=== PROVIDED DATA ===
▬▬▬

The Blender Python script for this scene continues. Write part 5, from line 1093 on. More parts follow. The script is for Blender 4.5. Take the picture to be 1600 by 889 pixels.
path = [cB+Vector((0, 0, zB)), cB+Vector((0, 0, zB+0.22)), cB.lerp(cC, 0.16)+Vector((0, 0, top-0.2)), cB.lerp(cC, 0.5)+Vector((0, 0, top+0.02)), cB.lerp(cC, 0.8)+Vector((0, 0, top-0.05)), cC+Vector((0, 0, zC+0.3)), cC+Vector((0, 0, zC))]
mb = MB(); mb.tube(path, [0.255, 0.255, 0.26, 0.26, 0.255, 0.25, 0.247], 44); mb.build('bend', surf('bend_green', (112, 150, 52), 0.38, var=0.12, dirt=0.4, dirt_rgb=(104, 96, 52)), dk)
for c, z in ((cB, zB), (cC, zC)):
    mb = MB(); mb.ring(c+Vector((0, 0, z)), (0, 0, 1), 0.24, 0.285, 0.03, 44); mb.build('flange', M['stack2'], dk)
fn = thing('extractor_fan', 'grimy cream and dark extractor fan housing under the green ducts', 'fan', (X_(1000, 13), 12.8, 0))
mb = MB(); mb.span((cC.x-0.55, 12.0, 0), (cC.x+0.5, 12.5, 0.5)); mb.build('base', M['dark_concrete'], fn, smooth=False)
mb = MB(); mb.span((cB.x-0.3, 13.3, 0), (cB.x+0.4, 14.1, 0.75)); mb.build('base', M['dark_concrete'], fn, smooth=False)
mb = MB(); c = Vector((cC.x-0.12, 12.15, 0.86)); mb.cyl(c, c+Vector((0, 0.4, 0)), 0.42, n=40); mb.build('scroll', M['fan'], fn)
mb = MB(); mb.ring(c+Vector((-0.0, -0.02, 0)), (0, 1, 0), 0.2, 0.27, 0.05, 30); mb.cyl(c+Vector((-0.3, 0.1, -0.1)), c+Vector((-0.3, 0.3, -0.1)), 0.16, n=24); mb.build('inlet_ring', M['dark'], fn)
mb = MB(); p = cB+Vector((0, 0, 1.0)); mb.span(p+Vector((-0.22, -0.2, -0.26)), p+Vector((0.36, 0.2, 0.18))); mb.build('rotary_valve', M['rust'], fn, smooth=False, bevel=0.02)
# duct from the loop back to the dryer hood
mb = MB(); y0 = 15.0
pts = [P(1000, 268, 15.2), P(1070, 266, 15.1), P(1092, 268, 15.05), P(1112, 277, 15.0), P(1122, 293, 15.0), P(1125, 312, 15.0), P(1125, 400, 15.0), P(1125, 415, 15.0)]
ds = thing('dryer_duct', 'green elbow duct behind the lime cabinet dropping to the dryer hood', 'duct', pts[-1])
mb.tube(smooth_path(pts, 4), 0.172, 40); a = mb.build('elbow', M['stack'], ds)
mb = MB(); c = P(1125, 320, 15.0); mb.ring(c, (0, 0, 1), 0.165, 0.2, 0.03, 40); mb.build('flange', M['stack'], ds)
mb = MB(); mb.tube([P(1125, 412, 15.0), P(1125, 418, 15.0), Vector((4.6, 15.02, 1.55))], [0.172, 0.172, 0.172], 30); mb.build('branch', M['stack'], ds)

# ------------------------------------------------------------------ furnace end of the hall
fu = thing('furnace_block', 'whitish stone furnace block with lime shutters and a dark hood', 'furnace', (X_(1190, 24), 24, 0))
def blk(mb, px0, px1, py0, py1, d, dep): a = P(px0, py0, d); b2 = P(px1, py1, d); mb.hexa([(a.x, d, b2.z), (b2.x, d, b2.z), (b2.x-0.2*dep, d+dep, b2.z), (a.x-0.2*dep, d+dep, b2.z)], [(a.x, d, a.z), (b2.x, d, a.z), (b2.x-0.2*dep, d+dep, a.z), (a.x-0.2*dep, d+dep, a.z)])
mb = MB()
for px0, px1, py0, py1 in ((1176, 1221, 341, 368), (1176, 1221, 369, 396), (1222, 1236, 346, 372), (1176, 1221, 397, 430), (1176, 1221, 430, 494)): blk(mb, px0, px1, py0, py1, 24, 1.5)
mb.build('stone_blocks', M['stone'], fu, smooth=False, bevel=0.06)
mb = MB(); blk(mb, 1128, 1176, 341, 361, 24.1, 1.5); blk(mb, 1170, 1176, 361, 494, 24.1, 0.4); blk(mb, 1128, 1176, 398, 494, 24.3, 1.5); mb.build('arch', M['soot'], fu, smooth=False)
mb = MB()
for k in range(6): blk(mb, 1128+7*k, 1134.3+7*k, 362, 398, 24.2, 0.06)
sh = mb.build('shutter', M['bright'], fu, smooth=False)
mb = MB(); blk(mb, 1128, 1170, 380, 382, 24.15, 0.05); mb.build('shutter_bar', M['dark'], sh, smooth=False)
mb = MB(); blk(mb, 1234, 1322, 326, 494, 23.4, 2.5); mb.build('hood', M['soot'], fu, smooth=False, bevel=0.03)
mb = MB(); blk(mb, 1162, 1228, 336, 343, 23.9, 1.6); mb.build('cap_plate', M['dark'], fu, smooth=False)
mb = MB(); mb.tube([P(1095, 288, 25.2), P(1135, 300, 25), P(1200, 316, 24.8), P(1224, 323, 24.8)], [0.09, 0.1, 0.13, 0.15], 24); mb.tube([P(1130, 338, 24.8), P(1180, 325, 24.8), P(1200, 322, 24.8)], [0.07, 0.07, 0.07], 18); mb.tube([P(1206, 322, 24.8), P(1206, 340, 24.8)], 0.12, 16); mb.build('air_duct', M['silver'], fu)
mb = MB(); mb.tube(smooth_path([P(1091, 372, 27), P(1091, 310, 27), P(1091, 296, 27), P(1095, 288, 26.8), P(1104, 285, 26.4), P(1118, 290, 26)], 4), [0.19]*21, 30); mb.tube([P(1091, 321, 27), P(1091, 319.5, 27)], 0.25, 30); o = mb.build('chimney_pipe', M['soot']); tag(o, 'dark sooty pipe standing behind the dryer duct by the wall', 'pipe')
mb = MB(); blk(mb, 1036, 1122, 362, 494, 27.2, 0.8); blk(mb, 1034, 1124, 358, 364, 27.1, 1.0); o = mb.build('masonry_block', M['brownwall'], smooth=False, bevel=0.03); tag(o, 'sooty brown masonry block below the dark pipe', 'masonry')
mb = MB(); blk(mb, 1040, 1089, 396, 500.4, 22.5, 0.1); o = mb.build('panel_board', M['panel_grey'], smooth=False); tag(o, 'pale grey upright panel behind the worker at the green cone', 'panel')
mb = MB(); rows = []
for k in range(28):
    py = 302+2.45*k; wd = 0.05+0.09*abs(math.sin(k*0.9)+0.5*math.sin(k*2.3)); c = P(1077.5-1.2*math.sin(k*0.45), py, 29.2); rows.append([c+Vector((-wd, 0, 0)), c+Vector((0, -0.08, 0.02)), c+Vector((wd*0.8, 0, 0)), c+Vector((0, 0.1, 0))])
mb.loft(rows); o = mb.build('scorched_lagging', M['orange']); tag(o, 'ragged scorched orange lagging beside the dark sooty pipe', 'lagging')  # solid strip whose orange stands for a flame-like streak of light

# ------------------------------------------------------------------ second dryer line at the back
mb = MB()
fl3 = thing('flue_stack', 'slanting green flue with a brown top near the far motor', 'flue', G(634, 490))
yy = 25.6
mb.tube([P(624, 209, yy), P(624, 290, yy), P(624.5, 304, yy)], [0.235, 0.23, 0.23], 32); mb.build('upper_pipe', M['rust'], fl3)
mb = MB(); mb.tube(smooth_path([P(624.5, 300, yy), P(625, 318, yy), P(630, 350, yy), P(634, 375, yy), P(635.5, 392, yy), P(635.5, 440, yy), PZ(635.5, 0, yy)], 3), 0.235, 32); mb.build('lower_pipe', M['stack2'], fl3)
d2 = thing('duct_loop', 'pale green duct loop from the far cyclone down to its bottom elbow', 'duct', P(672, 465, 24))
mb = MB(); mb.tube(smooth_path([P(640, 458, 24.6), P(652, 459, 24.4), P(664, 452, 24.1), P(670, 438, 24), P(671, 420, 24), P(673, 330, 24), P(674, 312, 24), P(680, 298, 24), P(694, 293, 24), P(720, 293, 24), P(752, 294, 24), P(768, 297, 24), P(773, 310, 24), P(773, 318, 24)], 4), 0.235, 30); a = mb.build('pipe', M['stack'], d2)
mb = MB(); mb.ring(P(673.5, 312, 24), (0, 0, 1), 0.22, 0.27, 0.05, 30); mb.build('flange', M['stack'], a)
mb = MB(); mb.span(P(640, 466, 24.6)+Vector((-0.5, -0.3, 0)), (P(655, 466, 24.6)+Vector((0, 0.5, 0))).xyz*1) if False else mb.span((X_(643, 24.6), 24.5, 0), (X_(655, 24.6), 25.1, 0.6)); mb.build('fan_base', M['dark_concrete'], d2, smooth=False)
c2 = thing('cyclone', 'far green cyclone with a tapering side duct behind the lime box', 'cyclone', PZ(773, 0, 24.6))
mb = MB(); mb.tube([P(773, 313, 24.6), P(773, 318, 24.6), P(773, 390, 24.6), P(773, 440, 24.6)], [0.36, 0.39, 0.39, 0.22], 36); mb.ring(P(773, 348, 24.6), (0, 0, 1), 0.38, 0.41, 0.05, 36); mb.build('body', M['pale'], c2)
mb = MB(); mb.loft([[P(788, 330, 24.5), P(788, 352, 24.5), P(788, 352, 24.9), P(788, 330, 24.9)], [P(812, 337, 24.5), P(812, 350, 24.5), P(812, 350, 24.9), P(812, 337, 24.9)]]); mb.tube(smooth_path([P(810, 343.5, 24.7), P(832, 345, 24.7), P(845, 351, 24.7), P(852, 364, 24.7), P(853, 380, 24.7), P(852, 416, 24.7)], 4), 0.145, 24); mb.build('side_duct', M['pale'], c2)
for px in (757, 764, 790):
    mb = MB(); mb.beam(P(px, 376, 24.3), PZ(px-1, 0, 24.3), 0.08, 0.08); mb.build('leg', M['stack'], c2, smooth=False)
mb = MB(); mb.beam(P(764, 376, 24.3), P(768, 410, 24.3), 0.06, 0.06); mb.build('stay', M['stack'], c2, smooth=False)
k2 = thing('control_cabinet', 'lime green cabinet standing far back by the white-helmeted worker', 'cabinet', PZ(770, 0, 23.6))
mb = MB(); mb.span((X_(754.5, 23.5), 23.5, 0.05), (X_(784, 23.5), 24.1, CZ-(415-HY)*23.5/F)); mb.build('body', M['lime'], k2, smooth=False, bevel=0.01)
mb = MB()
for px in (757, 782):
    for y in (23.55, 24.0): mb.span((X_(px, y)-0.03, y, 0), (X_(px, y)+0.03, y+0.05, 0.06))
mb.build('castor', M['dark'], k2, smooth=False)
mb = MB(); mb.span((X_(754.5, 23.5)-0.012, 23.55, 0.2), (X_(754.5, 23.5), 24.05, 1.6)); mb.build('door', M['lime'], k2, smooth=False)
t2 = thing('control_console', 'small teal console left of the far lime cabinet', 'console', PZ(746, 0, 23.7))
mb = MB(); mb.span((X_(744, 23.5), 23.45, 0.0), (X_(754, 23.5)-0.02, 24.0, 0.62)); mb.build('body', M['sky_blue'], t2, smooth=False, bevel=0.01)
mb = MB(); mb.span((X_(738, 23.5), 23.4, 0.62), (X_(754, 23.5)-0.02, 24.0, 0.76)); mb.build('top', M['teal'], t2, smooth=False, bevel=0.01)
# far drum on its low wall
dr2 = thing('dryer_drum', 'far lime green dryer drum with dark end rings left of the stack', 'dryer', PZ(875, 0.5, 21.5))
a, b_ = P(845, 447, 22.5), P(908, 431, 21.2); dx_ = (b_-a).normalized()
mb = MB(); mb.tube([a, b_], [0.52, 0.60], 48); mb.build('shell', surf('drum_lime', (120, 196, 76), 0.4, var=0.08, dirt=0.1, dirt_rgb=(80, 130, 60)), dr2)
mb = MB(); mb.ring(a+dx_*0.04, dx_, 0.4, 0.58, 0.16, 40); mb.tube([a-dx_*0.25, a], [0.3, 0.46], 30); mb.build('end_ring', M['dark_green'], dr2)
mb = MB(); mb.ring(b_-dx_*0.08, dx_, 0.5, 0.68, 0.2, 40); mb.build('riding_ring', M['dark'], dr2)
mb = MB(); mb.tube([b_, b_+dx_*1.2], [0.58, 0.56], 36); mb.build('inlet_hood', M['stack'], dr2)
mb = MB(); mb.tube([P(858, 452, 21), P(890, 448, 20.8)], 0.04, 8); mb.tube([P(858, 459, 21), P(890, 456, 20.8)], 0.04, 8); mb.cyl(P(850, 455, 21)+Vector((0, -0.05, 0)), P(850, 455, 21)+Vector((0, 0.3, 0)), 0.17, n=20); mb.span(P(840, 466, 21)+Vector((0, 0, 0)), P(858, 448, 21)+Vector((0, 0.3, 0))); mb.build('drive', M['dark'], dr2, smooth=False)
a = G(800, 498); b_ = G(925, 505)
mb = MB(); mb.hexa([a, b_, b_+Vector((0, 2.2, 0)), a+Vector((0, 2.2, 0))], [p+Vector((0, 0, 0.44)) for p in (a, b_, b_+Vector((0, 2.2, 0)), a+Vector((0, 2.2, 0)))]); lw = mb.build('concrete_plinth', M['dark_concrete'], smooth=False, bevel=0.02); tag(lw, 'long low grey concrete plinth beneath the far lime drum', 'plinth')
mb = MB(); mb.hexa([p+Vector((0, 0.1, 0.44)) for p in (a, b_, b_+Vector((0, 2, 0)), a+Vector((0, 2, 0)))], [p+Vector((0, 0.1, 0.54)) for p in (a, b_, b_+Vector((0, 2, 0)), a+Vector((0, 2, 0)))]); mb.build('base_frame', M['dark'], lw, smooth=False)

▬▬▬

=== EXERCISE AIM ===
Copy each line above containing the string "from".

=== ANSWER TO THIS PROBLEM ===
The Blender Python script for this scene continues. Write part 5, from line 1093 on. More parts follow. The script is for Blender 4.5. Take the picture to be 1600 by 889 pixels.
# duct from the loop back to the dryer hood
d2 = thing('duct_loop', 'pale green duct loop from the far cyclone down to its bottom elbow', 'duct', P(672, 465, 24))